| AVAILABLE DATA |
>>>
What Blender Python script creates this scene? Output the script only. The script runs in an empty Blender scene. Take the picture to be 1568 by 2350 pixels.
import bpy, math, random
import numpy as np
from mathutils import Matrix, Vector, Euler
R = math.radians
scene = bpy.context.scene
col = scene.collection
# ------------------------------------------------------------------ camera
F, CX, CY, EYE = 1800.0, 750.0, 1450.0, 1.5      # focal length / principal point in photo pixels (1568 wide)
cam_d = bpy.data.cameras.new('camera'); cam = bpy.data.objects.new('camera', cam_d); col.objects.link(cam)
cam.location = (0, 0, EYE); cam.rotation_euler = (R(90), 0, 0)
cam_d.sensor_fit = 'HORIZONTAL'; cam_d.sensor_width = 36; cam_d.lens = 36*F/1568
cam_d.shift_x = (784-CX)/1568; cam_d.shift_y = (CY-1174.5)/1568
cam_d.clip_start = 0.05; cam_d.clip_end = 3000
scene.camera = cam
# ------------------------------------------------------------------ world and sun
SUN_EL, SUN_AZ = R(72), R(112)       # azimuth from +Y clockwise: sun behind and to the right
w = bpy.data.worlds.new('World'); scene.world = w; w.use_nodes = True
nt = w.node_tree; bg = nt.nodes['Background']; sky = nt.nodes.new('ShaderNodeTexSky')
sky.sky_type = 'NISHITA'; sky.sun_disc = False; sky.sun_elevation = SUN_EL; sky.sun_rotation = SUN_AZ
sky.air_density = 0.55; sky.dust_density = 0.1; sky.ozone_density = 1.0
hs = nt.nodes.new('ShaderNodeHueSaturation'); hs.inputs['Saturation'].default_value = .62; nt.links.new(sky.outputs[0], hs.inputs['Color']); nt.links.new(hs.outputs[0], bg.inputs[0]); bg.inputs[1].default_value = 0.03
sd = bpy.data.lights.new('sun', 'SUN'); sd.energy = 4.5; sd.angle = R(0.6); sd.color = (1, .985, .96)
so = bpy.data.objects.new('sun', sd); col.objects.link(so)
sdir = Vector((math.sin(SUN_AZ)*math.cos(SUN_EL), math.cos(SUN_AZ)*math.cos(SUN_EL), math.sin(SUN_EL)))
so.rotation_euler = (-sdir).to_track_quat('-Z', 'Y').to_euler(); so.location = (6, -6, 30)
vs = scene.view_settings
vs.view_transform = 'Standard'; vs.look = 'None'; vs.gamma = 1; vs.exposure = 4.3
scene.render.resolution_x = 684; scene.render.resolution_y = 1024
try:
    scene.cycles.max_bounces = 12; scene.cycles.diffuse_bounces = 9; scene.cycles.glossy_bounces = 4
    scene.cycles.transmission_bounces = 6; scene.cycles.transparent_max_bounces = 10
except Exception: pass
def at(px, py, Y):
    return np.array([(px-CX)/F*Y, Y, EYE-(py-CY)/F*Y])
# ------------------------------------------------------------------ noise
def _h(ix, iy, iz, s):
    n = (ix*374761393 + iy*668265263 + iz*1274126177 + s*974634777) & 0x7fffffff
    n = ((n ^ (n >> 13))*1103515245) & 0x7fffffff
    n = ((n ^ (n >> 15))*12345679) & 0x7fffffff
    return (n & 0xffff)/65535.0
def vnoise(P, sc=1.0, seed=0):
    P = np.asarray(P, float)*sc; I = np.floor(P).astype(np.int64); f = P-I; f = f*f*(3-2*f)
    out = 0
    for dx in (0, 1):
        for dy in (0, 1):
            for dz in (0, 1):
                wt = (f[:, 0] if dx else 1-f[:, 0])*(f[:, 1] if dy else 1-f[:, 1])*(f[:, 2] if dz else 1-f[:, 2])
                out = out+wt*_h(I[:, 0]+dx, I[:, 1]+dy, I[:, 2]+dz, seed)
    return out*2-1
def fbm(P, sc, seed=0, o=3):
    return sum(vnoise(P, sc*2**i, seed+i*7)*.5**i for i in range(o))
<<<
| PROBLEM TO SOLVE |
Return the whole listing exactly, with every line included.

| REPLY TO THE EXERCISE |
What Blender Python script creates this scene? Output the script only. The script runs in an empty Blender scene. Take the picture to be 1568 by 2350 pixels.
import bpy, math, random
import numpy as np
from mathutils import Matrix, Vector, Euler
R = math.radians
scene = bpy.context.scene
col = scene.collection
# ------------------------------------------------------------------ camera
F, CX, CY, EYE = 1800.0, 750.0, 1450.0, 1.5      # focal length / principal point in photo pixels (1568 wide)
cam_d = bpy.data.cameras.new('camera'); cam = bpy.data.objects.new('camera', cam_d); col.objects.link(cam)
cam.location = (0, 0, EYE); cam.rotation_euler = (R(90), 0, 0)
cam_d.sensor_fit = 'HORIZONTAL'; cam_d.sensor_width = 36; cam_d.lens = 36*F/1568
cam_d.shift_x = (784-CX)/1568; cam_d.shift_y = (CY-1174.5)/1568
cam_d.clip_start = 0.05; cam_d.clip_end = 3000
scene.camera = cam
# ------------------------------------------------------------------ world and sun
SUN_EL, SUN_AZ = R(72), R(112)       # azimuth from +Y clockwise: sun behind and to the right
w = bpy.data.worlds.new('World'); scene.world = w; w.use_nodes = True
nt = w.node_tree; bg = nt.nodes['Background']; sky = nt.nodes.new('ShaderNodeTexSky')
sky.sky_type = 'NISHITA'; sky.sun_disc = False; sky.sun_elevation = SUN_EL; sky.sun_rotation = SUN_AZ
sky.air_density = 0.55; sky.dust_density = 0.1; sky.ozone_density = 1.0
hs = nt.nodes.new('ShaderNodeHueSaturation'); hs.inputs['Saturation'].default_value = .62; nt.links.new(sky.outputs[0], hs.inputs['Color']); nt.links.new(hs.outputs[0], bg.inputs[0]); bg.inputs[1].default_value = 0.03
sd = bpy.data.lights.new('sun', 'SUN'); sd.energy = 4.5; sd.angle = R(0.6); sd.color = (1, .985, .96)
so = bpy.data.objects.new('sun', sd); col.objects.link(so)
sdir = Vector((math.sin(SUN_AZ)*math.cos(SUN_EL), math.cos(SUN_AZ)*math.cos(SUN_EL), math.sin(SUN_EL)))
so.rotation_euler = (-sdir).to_track_quat('-Z', 'Y').to_euler(); so.location = (6, -6, 30)
vs = scene.view_settings
vs.view_transform = 'Standard'; vs.look = 'None'; vs.gamma = 1; vs.exposure = 4.3
scene.render.resolution_x = 684; scene.render.resolution_y = 1024
try:
    scene.cycles.max_bounces = 12; scene.cycles.diffuse_bounces = 9; scene.cycles.glossy_bounces = 4
    scene.cycles.transmission_bounces = 6; scene.cycles.transparent_max_bounces = 10
except Exception: pass
def at(px, py, Y):
    return np.array([(px-CX)/F*Y, Y, EYE-(py-CY)/F*Y])
# ------------------------------------------------------------------ noise
def _h(ix, iy, iz, s):
    n = (ix*374761393 + iy*668265263 + iz*1274126177 + s*974634777) & 0x7fffffff
    n = ((n ^ (n >> 13))*1103515245) & 0x7fffffff
    n = ((n ^ (n >> 15))*12345679) & 0x7fffffff
    return (n & 0xffff)/65535.0
def vnoise(P, sc=1.0, seed=0):
    P = np.asarray(P, float)*sc; I = np.floor(P).astype(np.int64); f = P-I; f = f*f*(3-2*f)
    out = 0
    for dx in (0, 1):
        for dy in (0, 1):
            for dz in (0, 1):
                wt = (f[:, 0] if dx else 1-f[:, 0])*(f[:, 1] if dy else 1-f[:, 1])*(f[:, 2] if dz else 1-f[:, 2])
                out = out+wt*_h(I[:, 0]+dx, I[:, 1]+dy, I[:, 2]+dz, seed)
    return out*2-1
def fbm(P, sc, seed=0, o=3):
    return sum(vnoise(P, sc*2**i, seed+i*7)*.5**i for i in range(o))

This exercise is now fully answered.